イクザ さんの感想・評価
2.8
物語 : 2.0
作画 : 4.0
声優 : 3.5
音楽 : 3.0
キャラ : 1.5
状態:観終わった
キャラが弱い
両親のいない義理の兄妹が、作家とイラストレーターのタッグでラノベを作っていくアニメ。
全体的にペラい印象。事故でなくなった両親の代わりに、主人公がラノベで生計を立てているという設定で、途中「コンスタントに収入がないと後見人の叔母の介入がある」と可能性の示唆があったが、その割に生活に悲壮感はないし、切り詰めてるような描写も皆無。
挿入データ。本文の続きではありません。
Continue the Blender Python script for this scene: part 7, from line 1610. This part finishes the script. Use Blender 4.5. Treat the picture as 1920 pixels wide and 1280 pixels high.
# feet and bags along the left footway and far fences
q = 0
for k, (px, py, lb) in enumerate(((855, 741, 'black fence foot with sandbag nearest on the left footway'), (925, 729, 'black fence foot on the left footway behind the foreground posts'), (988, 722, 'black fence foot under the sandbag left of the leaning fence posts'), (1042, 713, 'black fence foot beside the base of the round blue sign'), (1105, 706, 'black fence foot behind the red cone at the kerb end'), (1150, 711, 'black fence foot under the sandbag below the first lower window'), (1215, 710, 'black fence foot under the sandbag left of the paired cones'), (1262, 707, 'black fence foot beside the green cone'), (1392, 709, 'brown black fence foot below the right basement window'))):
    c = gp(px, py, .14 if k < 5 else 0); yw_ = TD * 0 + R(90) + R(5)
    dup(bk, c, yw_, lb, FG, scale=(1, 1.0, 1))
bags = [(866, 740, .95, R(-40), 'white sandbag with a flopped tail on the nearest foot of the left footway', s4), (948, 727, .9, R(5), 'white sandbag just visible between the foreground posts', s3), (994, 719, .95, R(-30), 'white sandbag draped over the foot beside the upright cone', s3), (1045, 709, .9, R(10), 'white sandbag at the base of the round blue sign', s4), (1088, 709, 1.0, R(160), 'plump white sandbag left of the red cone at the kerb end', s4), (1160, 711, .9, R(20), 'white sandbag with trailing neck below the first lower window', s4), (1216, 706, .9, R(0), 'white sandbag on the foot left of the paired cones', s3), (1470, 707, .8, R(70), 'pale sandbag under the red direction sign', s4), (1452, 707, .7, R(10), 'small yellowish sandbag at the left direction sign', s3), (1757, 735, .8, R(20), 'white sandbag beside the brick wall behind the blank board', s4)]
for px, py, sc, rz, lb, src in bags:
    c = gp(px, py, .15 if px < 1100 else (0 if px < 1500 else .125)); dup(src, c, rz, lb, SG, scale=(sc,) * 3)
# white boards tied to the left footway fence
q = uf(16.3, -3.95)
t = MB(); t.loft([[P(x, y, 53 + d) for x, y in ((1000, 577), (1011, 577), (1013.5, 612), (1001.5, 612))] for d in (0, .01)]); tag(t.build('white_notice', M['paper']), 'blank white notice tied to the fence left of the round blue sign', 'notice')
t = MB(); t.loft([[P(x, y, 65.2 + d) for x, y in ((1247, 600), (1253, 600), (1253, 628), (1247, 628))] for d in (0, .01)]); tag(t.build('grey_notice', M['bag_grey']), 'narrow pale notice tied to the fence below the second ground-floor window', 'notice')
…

「作家業は仕事だからコンディションが悪くても書くことが大事」と言い、「妹の面倒も見る」と言う割に、その実、生活は意外と好き勝手で、口先だけに映る。コンセプトは全く違うが、似たような設定の「おねツイ」では、節約に勤しんだり、無理に仕事を取ったりという描写で設定に厚みを持たせていたが、そういう工夫がこの作品にはない。「両親がいなくても兄妹が二人で暮らせていける設定を持ってくる為の口実」でしかないのだろう。
登場人物もペラい。問答無用でヒロインと友達になるべく自宅に押しかける委員長、お面をかぶると口調がエロオヤジになるヒロイン。「何故そうなのか」の説明は一切なく、それを匂わせる描写も放棄。頻繁に物語に関わるヒロインは100歩譲るとしても、たまにしか出てこない委員長の扱いは余りにも酷い。結局、キャラを記号としか見ておらず、妥協した姿勢が垣間見える。
せめてもの救いは、主人公役の松岡のツッコミ台詞が秀逸で、単調で見どころの少ない今作に、多少なりともメリハリをつけられているところ。また、記号的ではあるけれども、最低限のキャラ立ちができているムラマサ先輩も見ていて楽しい。
とは言え、やはり作り込みの甘さが目立ち、「キャラが可愛い」という今時珍しくともなんともない武器しかない為、次第に視聴が作業化してしまった。時代が進めばAIでも書けそうな作品という印象。